BEATING!! I am sooo tired of laptops in education being tied to testing. Laptops should enable teachers and students to explore learning in a different format than traditional pen and paper, so why are we still trying to validate the use of technology via the same ol’ standardized testing? I don’t get it.

Well, I guess that is about it for my rant.  🙂

I would love to hear your thoughts on the topic as well.

Explore posts in the same categories: Dallasmorningnews, IISD, Laptops, Rant

3 Comments on “I’m a Little Disappointed”

  1. Scott Says:

    I’d be more than a little disappointed. I’m glad you posted your answers to the questions that the reporter obviously ignored. Too bad the Dallas Morning News doesn’t allow comments on their stories (like many other papers do) so that you could link to your rebuttal =-)

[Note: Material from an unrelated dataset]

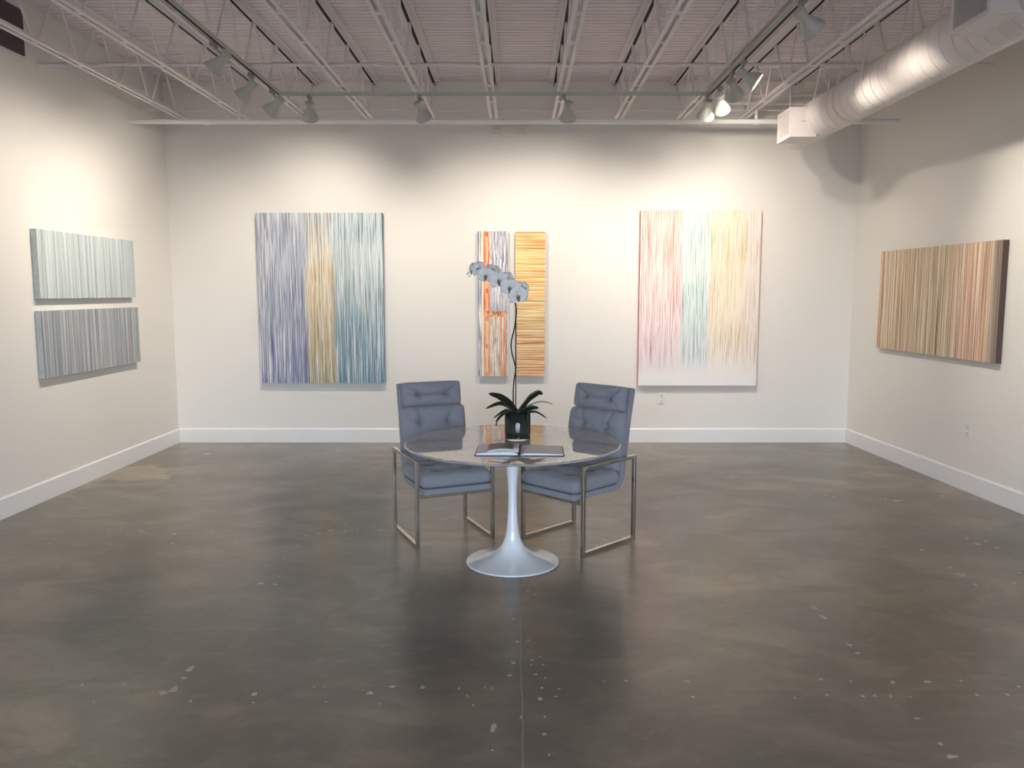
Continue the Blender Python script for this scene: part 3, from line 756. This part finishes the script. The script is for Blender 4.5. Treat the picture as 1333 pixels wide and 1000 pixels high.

    It’s a shame that everything has to be tied back to the test, but unfortunately it’s a fact of life in education at this point. Interesting, though, how it points to math and reading scores, but not writing…oh but writing isn’t tested at HS, is it?

    I also think you’re right about having administration that “gets it.” Without that, your teachers who are resistant have no one to push them, and your teachers who will adopt it have no one to support them.

    Great answers, by the way!

  2. Scott,

    I received an e-mail back from the reporter yesterday, and she said my comments came in past her story deadline… oh, well.

    Yes, it is a shame about the importance placed on the test, and yes, writing is tested at the high schol level. 😦

    Thanks for your thoughts. I appreciate the response!

  3. I actually laughed out loud when I read, “What do students use them for?”

    I would have been tempted to give some sort of smarmy response:

    Why, they use them as bookends.

    The shorter students use them as stepping stools.

    We have a Frisbee golf team on campus, and they use the laptops when they’re trying to get around water hazards.

    The cafeteria uses them as serving trays.